• [Exercise requirements]: Read the records below and copy each line that contains "this".

• [Material supplied]:
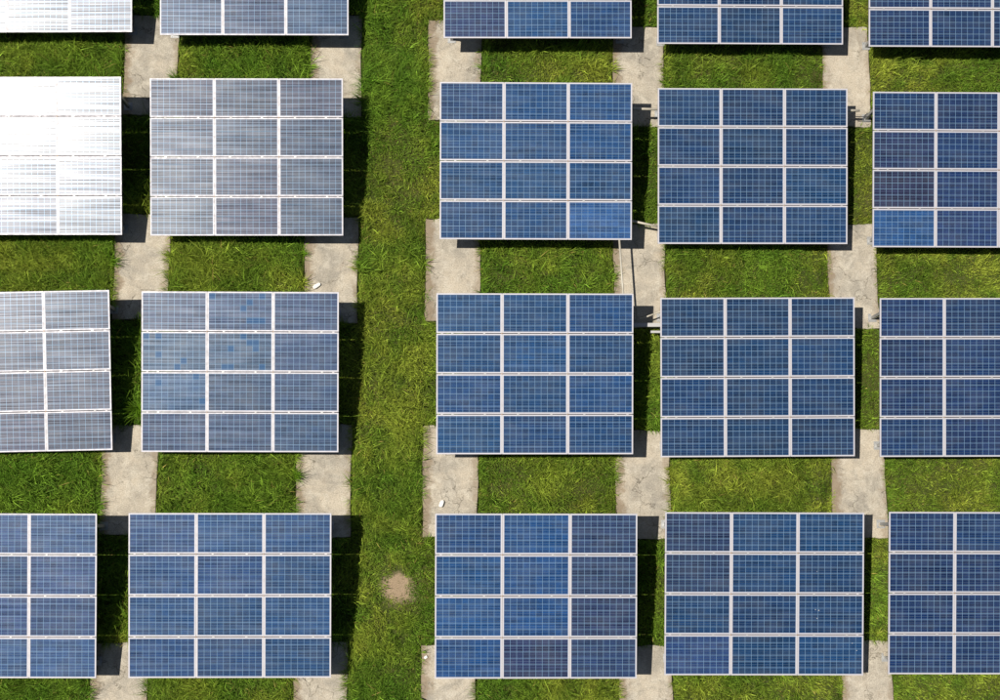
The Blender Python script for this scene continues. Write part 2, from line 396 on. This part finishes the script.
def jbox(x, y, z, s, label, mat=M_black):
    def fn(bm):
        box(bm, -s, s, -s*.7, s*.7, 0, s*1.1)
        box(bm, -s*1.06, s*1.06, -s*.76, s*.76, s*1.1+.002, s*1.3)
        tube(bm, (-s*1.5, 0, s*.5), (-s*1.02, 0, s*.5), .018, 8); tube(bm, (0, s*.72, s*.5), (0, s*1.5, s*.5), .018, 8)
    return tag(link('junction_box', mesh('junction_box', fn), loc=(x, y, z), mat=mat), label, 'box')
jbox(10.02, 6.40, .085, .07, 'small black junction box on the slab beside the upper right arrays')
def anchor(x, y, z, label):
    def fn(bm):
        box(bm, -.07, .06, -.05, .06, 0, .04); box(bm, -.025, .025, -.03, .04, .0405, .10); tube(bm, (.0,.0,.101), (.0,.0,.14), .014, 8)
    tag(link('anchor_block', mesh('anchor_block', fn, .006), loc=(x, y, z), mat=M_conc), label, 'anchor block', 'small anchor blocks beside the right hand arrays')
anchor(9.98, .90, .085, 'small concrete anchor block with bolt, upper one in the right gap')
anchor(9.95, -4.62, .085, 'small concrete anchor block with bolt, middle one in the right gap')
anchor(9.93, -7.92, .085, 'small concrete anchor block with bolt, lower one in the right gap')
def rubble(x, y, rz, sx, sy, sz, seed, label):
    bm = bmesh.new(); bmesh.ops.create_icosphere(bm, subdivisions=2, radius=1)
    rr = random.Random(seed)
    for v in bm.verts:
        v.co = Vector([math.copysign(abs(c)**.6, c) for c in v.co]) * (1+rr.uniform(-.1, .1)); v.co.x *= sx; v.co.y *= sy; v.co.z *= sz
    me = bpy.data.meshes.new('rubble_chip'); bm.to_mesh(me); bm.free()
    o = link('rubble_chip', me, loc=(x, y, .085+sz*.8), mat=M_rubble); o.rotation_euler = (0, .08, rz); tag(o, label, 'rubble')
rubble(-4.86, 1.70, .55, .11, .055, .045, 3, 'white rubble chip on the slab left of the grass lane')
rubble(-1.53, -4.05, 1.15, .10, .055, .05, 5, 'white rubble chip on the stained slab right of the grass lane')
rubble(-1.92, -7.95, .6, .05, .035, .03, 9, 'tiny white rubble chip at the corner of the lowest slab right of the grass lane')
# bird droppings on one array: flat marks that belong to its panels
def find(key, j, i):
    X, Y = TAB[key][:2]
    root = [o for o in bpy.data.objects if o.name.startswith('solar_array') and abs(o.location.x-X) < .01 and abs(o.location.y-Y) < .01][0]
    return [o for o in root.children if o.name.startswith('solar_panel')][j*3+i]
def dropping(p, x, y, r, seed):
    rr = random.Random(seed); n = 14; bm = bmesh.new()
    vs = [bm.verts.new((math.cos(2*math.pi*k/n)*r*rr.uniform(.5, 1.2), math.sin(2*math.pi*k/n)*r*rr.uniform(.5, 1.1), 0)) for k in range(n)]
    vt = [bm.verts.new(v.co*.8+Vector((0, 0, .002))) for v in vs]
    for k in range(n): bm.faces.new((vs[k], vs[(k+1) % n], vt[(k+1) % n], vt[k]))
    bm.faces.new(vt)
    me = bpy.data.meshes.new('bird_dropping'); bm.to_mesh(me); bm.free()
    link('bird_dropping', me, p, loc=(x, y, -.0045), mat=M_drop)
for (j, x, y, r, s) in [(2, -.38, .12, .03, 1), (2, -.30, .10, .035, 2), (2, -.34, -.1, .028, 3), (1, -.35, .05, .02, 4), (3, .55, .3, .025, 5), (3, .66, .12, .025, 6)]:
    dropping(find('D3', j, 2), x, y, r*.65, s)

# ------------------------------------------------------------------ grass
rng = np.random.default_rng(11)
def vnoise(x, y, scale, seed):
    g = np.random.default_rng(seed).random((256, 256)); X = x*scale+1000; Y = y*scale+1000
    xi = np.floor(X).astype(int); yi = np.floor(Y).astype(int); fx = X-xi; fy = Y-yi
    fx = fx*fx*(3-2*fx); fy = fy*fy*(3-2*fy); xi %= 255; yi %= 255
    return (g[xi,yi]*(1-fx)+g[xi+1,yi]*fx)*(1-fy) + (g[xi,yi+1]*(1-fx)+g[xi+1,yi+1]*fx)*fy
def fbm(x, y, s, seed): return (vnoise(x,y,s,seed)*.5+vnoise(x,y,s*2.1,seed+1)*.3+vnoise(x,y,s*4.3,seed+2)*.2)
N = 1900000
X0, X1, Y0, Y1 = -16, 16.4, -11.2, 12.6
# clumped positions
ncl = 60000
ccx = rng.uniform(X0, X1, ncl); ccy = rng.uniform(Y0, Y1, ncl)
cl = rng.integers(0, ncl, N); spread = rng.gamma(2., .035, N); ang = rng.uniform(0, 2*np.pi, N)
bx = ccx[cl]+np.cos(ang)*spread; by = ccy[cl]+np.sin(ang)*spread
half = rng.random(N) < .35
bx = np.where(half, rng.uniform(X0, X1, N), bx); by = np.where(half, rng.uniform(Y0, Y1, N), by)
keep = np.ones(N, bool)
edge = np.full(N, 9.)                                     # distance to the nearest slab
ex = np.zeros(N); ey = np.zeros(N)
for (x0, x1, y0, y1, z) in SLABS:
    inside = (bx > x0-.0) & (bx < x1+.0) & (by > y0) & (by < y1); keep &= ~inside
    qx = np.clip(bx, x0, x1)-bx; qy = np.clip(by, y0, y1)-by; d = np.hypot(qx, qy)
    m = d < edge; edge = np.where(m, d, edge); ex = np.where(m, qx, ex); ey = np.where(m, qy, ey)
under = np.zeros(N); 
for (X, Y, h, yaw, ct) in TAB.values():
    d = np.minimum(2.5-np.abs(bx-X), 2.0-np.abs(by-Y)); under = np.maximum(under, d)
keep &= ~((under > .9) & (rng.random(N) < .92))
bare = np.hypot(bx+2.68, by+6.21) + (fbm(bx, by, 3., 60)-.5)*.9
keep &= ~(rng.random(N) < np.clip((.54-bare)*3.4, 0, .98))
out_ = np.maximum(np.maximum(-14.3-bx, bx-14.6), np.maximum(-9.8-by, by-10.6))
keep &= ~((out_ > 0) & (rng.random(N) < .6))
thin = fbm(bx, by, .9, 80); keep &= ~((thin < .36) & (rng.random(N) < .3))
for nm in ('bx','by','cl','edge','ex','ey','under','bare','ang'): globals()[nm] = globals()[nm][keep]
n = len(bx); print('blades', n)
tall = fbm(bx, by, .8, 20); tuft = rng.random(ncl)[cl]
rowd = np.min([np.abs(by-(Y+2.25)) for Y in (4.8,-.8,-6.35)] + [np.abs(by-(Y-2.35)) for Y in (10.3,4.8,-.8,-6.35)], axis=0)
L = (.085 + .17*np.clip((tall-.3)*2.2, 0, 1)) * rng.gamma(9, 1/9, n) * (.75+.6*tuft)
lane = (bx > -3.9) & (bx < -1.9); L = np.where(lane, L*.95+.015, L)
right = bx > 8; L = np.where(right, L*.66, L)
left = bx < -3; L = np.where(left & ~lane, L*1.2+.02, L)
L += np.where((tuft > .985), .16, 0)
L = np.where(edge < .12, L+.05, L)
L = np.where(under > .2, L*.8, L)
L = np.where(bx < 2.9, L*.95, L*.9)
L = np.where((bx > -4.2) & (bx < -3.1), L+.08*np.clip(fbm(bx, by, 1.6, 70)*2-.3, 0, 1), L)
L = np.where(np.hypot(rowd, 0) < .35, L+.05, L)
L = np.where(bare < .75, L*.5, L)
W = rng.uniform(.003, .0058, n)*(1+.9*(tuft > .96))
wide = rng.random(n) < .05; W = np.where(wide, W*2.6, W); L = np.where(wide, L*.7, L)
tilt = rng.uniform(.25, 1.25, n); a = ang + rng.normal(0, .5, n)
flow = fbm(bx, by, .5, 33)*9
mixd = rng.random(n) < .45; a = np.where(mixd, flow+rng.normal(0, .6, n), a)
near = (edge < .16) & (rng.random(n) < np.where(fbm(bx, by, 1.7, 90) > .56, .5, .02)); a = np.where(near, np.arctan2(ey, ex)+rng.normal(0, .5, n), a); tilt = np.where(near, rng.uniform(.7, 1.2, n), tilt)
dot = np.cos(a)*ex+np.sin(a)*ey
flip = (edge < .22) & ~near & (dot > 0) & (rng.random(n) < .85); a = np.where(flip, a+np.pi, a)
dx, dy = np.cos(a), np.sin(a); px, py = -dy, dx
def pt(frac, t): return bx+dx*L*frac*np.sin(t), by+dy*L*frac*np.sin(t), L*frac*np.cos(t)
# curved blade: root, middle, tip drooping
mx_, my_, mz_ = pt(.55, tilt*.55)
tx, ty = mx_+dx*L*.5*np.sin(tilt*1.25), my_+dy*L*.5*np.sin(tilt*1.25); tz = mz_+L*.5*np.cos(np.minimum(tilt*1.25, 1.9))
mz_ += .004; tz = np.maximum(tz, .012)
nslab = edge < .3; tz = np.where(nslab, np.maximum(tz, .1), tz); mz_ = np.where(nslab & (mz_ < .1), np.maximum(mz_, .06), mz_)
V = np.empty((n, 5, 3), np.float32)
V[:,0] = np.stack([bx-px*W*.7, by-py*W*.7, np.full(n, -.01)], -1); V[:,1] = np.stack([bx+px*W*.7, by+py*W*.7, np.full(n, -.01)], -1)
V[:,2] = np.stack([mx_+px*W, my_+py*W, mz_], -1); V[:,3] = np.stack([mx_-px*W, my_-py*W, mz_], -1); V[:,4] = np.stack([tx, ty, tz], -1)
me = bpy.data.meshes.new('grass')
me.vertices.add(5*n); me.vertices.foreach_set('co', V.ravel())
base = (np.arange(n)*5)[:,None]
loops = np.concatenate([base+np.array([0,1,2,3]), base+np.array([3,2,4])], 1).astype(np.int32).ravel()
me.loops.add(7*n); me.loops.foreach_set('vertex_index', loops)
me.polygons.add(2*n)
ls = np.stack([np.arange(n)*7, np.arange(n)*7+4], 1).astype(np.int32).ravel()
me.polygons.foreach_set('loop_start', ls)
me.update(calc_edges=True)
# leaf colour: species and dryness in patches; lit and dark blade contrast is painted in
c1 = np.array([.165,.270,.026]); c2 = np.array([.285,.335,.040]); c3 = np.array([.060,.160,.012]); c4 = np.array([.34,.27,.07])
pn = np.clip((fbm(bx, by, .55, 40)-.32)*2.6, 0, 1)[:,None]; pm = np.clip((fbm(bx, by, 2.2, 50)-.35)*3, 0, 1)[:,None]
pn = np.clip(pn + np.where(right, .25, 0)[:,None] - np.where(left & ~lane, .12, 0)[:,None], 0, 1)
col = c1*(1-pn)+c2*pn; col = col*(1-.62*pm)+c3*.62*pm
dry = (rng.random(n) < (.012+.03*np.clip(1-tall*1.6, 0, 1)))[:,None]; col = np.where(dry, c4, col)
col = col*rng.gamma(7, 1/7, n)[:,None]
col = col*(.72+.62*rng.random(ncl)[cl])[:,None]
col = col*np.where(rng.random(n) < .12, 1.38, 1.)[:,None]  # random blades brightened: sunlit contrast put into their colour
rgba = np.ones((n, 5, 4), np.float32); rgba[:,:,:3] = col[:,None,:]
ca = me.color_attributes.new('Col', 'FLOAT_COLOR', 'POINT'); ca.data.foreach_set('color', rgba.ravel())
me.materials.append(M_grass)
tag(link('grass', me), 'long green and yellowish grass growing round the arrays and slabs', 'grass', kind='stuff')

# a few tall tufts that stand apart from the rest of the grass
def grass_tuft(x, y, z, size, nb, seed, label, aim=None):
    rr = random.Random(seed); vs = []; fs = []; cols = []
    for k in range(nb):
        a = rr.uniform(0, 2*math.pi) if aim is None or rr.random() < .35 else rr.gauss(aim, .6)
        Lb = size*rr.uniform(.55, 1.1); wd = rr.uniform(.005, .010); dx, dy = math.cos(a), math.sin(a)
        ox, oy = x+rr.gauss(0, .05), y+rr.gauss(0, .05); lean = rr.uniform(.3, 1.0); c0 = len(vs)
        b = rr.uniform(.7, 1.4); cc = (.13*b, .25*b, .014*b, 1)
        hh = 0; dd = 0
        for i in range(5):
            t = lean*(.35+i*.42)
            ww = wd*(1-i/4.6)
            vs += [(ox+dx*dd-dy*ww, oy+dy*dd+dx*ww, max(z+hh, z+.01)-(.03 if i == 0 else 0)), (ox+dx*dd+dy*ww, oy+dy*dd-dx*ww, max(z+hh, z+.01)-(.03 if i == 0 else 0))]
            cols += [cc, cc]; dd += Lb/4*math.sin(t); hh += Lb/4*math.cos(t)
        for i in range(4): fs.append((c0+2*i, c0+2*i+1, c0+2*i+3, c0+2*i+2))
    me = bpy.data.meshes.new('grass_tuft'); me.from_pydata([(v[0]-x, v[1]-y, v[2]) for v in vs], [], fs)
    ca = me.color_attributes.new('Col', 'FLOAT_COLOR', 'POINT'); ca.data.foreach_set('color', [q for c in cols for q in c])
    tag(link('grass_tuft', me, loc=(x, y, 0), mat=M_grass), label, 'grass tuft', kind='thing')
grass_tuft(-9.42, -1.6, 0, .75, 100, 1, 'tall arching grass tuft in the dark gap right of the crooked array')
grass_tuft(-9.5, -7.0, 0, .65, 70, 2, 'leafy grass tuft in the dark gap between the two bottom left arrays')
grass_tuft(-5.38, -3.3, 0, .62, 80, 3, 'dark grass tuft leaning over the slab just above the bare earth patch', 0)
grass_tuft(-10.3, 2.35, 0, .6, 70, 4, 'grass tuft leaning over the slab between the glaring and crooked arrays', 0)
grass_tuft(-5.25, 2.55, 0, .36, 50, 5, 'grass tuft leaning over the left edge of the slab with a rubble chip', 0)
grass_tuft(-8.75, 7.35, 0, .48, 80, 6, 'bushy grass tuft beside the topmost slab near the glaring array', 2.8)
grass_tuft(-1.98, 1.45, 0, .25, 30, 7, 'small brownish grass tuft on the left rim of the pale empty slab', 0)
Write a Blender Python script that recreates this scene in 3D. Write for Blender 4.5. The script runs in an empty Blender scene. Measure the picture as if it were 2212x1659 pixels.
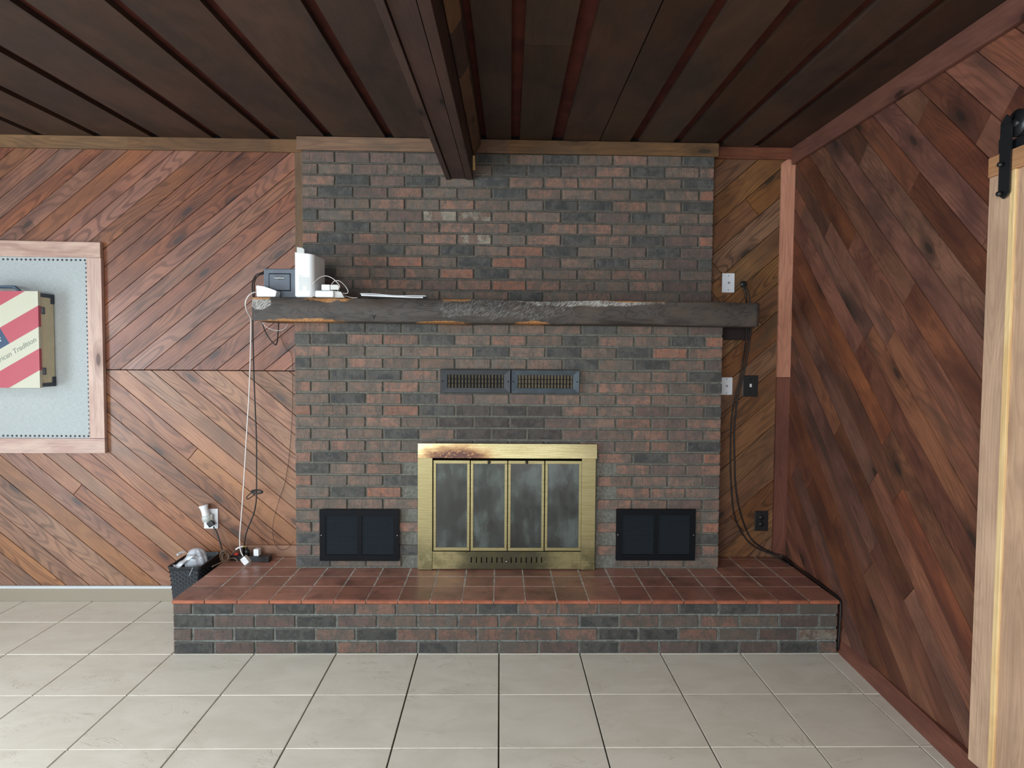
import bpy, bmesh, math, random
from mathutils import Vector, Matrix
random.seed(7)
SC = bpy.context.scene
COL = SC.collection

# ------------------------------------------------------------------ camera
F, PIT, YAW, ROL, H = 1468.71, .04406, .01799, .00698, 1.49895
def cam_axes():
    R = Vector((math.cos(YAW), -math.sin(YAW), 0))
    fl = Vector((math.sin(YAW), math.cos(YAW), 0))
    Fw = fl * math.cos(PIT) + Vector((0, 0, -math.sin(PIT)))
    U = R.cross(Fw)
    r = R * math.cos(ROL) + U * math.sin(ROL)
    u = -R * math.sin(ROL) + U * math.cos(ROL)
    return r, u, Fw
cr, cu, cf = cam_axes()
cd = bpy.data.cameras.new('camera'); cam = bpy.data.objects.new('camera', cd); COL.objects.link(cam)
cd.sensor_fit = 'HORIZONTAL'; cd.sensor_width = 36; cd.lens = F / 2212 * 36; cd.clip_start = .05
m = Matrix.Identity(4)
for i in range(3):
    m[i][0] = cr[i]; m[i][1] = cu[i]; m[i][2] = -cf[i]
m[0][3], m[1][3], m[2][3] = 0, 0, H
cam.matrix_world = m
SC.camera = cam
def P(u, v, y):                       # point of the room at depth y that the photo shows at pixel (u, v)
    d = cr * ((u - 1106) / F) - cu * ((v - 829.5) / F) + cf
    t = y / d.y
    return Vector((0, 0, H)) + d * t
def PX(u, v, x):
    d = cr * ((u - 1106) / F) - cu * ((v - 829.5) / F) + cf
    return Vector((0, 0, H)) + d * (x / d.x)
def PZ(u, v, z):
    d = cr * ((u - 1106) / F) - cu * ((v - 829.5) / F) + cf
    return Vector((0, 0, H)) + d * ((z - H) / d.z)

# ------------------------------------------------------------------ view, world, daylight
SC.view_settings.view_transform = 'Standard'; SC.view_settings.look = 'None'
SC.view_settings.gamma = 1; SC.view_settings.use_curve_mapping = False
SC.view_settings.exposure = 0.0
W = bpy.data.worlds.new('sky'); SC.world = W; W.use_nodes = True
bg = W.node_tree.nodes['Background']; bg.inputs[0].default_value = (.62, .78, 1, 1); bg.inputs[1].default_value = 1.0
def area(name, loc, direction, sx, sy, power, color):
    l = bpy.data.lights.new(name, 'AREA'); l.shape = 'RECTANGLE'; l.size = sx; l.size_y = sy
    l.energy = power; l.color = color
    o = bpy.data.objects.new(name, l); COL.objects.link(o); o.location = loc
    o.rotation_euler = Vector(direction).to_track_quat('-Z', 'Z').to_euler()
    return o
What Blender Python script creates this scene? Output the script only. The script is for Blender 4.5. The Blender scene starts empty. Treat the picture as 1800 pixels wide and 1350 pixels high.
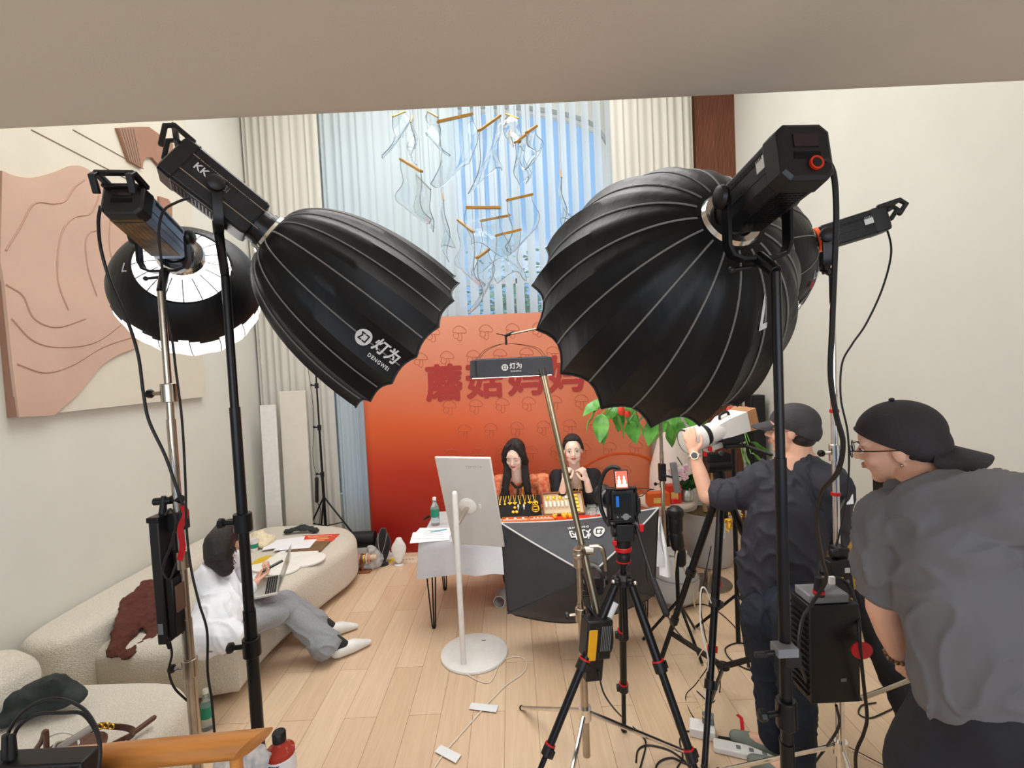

• [Answer]:
The Blender Python script for this scene continues. Write part 2, from line 396 on. This part finishes the script.
Write a Blender Python script that recreates this scene in 3D. Write for Blender 4.5. The script runs in an empty Blender scene. Measure the picture as if it were 2212x1659 pixels.
What Blender Python script creates this scene? Output the script only. The script is for Blender 4.5. The Blender scene starts empty. Treat the picture as 1800 pixels wide and 1350 pixels high.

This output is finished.